= Exercise instructions =
Pick out each line containing the string "Take".

= Collected data entries =

───

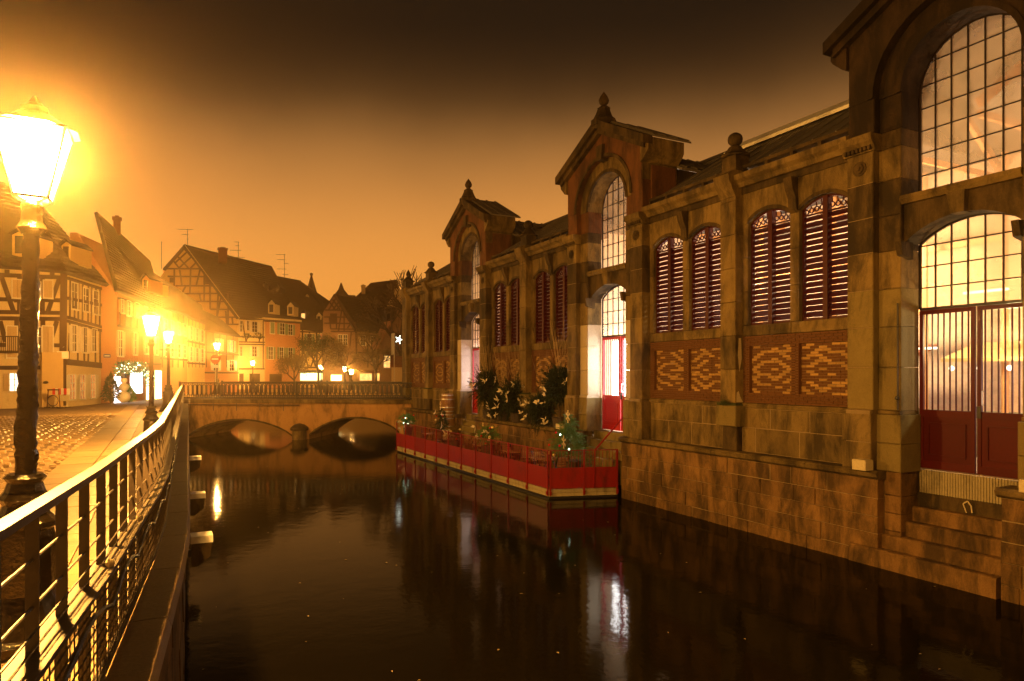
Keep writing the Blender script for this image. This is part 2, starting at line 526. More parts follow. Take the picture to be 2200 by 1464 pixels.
for k, (dd, x, y, rz, ff) in enumerate(single):
    if k < 280:
        inst('cobble', cmesh[R.randrange(9)], street, (x, y, STREET - .045 + R.uniform(-.004, .004)), (0, 0, rz))
    else:
        src = cm[R.randrange(9)]; i = len(rest.v); zz = STREET - .045 + R.uniform(-.005, .005)
        ca, sa = math.cos(rz), math.sin(rz)
        rest.v += [(x + (vx * ca - vy * sa) * ff, y + (vx * sa + vy * ca) * ff, zz + vz) for vx, vy, vz in src.v]
        rest.f += [tuple(i + q for q in f) for f in src.f]
o = rest.build('cobbles', M['cobble'], street); o['kind'] = 'stuff'
n = 0
t = 1.5
while t < 40:
    L = .62 if t < 20 else 1.24
    us = -1.66
    MB().box(us, us + .54, t + .006, t + L - .006, STREET - .05, STREET - .008 + R.uniform(-.003, .003)).build('paving_slab', M['slab'], street)
    t += L
# narrow pavers between the slab band and the railing
t = 1.5
while t < 36:
    L = .42 if t < 16 else .84
    u = -1.11
    e = edge_u(t) - .53
    k = 0
    while u < e - .1:
        w = min(.40, e - u)
        MB().box(u + .005, u + w - .005, t + .005, t + L - .005, STREET - .05, STREET - .014 + R.uniform(-.004, .004)).build('paver', M['slab'] if k % 2 else M['cobble'], street)
        u += w; k += 1
    t += L

# ================================================================ steel railing on the quay edge
rail = thing('quay_railing', 'dark steel railing with a pale flat handrail and mesh infill along the left quay edge', 'railing', (-.1, 8, STREET))
HZ = 3.32; PZ = 2.80
post = MB().box(-.021, .021, -.006, .006, 0, HZ - 2.2 - .02)
pm = post.mesh('upright', M['rail_steel'])
t = 1.35; tl = []
while t < 43:
    tl.append(t); t += .40 if t < 20 else .55
for t in tl:
    du = rail_u(t + .1) - rail_u(t)
    inst('upright', pm, rail, (rail_u(t), t, STREET + .02), (0, 0, -math.atan2(du, .1)))
def strip(name, ts, du, z0, z1, w, m):
    b = MB()
    for a, c in zip(ts, ts[1:]):
        b.prism([(rail_u(a) + du - w / 2, a, z0), (rail_u(a) + du + w / 2, a, z0), (rail_u(a) + du + w / 2, a, z1), (rail_u(a) + du - w / 2, a, z1)], (rail_u(c) - rail_u(a), c - a, 0))
    return b.build(name, m, rail)
ts2 = [x[0] for x in RL] + [3.2, 5, 5.7, 8.6, 12, 14.5]
ts2 = sorted(x for x in ts2 if x >= 0)
strip('handrail', ts2, 0, HZ - .02, HZ + .012, .062, M['hand'])
strip('mid_rail', ts2, .012, PZ - .01, PZ + .012, .13, M['hand'])
strip('bottom_rail', ts2, .03, STREET + .10, STREET + .125, .04, M['rail_steel'])
for z in (2.97, 3.14):
    b = MB()
    for a, c in zip(ts2, ts2[1:]): b.tube((rail_u(a), a, z), (rail_u(c), c, z), .006, n=6)
    b.build('cable', M['hand'], rail)
# wire mesh below the middle rail
b = MB()
for k in range(11):
    z = STREET + .15 + k * .043 * 1.3
    for a, c in zip(ts2, ts2[1:]):
        b.bar((rail_u(a) + .03, a, z), (rail_u(c) + .03, c, z), .006, .006)
t = 1.0
while t < 16:
    b.bar((rail_u(t) + .034, t, STREET + .12), (rail_u(t) + .034, t, PZ), .005, .005); t += .075
b.build('wire_mesh', M['rail_steel'], rail)['kind'] = 'stuff'
# cable drooping along the rail
b = MB(); pts = []
t = 3.0
while t < 20:
    pts.append((rail_u(t) + .07, t, 2.62 + .09 * abs(math.sin(t * 3.1)))); t += .2
b.path(pts, .012, 5).build('light_cable', M['iron'], rail)
for t in (3.95, 5.1):
    MB().ball((rail_u(t) + .07, t, 2.86), .022, 8, 5).build('cable_bulb', M['cream'], rail)

# ================================================================ floodlight boxes on the left wall
for (t, z, s, lab) in ((8.9, 1.86, .25, 'pale floodlight box fixed to the left quay wall, the largest and lowest of the row'),
                       (12.2, 1.84, .24, 'pale floodlight box fixed to the left quay wall, second in the row towards the bridge'),
                       (17.5, 1.86, .26, 'pale floodlight box fixed to the left quay wall, third and closest to the bridge')):
    e = edge_u(t)
    fl = thing('floodlight_box', lab, 'floodlight', (e + .2, t, z), 'floodlight boxes on the left quay wall')
    MB().cbox(e + .06, e + .06 + s, t - s / 2, t + s / 2, z - .03, z + .05).build('lid', M['white'], fl)
    MB().prism([(e + .08, t - s / 2 + .01, z - .03), (e + .05 + s, t - s / 2 + .01, z - .03), (e + .03 + s, t - s / 2 + .01, z - .2), (e + .14, t - s / 2 + .01, z - .3), (e + .08, t - s / 2 + .01, z - .3)], (0, s - .02, 0)).build('housing', M['stone_dark'], fl)
    MB().box(e - .02, e + .09, t - .03, t + .03, z - .2, z - .12).build('bracket', M['iron'], fl)

# ================================================================ street lamps
def lamp_parts(root, H, s, bark=False, light=None, rad=.06, lampmat=None):
    """classic lantern on a cast-iron post; H = height of the lantern's seat above the ground, s = girth"""
    x, y, z = root.location
    WL[root.name] = (x, y, z)
    prof = [(.27 * s, 0), (.27 * s, .05), (.24 * s, .08), (.20 * s, .20), (.165 * s, .30), (.15 * s, .62), (.145 * s, .66), (.17 * s, .68), (.17 * s, .71), (.125 * s, .75),
            (.105 * s, .80), (.13 * s, .84), (.10 * s, .88), (.085 * s, .93), (.105 * s, .96), (.085 * s, .98)]
    MB().lathe(x, y, [(r, z + h * s ** .5) for r, h in prof], 14).build('base', M['iron_gloss'], root)
    z0 = z + .97 * s ** .5
    if bark:
        b = MB(); n = 14; rows = 46; i0 = 0
        for j in range(rows + 1):
            h = z0 + (z + H - .12 - z0) * j / rows
            for k in range(n):
                a = 2 * math.pi * k / n
                rr = .052 * s * (1 - .25 * j / rows) * (1 + .10 * math.sin(3 * a + j * .55) + R.uniform(-.16, .16))
                b.v.append((x + rr * math.cos(a), y + rr * math.sin(a), h))
        for j in range(rows):
            for k in range(n):
                m = (k + 1) % n
                b.f.append((j*n+k, j*n+m, (j+1)*n+m, (j+1)*n+k))
        b.build('shaft', M['iron_gloss'], root, True)
    else:
        MB().lathe(x, y, [(.052 * s, z0), (.048 * s, z0 + .3), (.038 * s, z + H - .12)], 12).build('shaft', M['iron_gloss'], root, True)
    MB().lathe(x, y, [(.05 * s, z + H - .16), (.075 * s, z + H - .12), (.055 * s, z + H - .08), (.05 * s, z + H - .03), (.055 * s, z + H), (.055 * s, z + H + .02), (.035 * s, z + H + .05)], 12).build('collar', M['iron_gloss'], root)
    zb = z + H + .06
    w0, w1, hh = .085 * s ** .5, .17 * s ** .5, .40 * s ** .5
    fr = MB()
    for k in range(4):
        a = math.pi / 4 + k * math.pi / 2; a2 = a + math.pi / 2
        r0, r1 = w0 * 1.41, w1 * 1.41
        p0 = (x + r0 * math.cos(a), y + r0 * math.sin(a), zb); p1 = (x + r1 * math.cos(a), y + r1 * math.sin(a), zb + hh)
        q0 = (x + r0 * math.cos(a2), y + r0 * math.sin(a2), zb); q1 = (x + r1 * math.cos(a2), y + r1 * math.sin(a2), zb + hh)
        fr.bar(p0, p1, .012, .012); fr.bar(p0, q0, .012, .012); fr.bar(p1, q1, .016, .016)
        fr.bar((x + .03 * math.cos(a), y + .03 * math.sin(a), z + H + .03), p0, .01, .01)
        MB().poly([p0, q0, q1, p1]).build('lantern_pane', lampmat or (M['lantern'] if bark else M['lantern_far']), root)
    fr.build('lantern_frame', M['iron'], root)
    MB().lathe(x, y, [(w1 * 1.42, zb + hh), (w1 * 1.1, zb + hh + .03), (w1 * .45, zb + hh + .10), (w1 * .42, zb + hh + .13), (w1 * .2, zb + hh + .16), (.012, zb + hh + .2)], 8, math.pi / 8).build('lantern_cap', M['iron'], root)
    if light:
        ld = bpy.data.lights.new('lamp_light', 'POINT'); ld.energy = light[0]; ld.color = light[1]; ld.shadow_soft_size = rad
        lo = bpy.data.objects.new('lamp_light', ld); COL.objects.link(lo); lo.parent = root
        lo.location = (0, 0, H + .06 + hh * .68)

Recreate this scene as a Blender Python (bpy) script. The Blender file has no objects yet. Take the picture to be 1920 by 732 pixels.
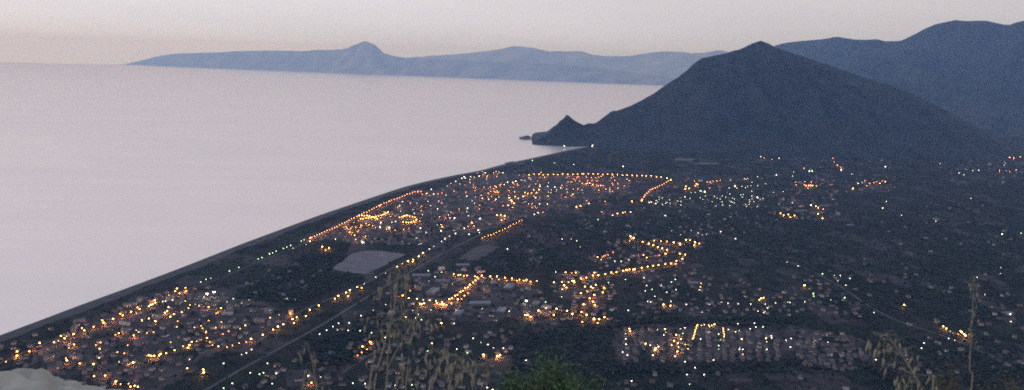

───

= Answer below =
Keep writing the Blender script for this image. This is part 2, starting at line 526. More parts follow. Take the picture to be 2200 by 1464 pixels.
Recreate this scene as a Blender Python (bpy) script. The Blender file has no objects yet. Take the picture to be 1920 by 732 pixels.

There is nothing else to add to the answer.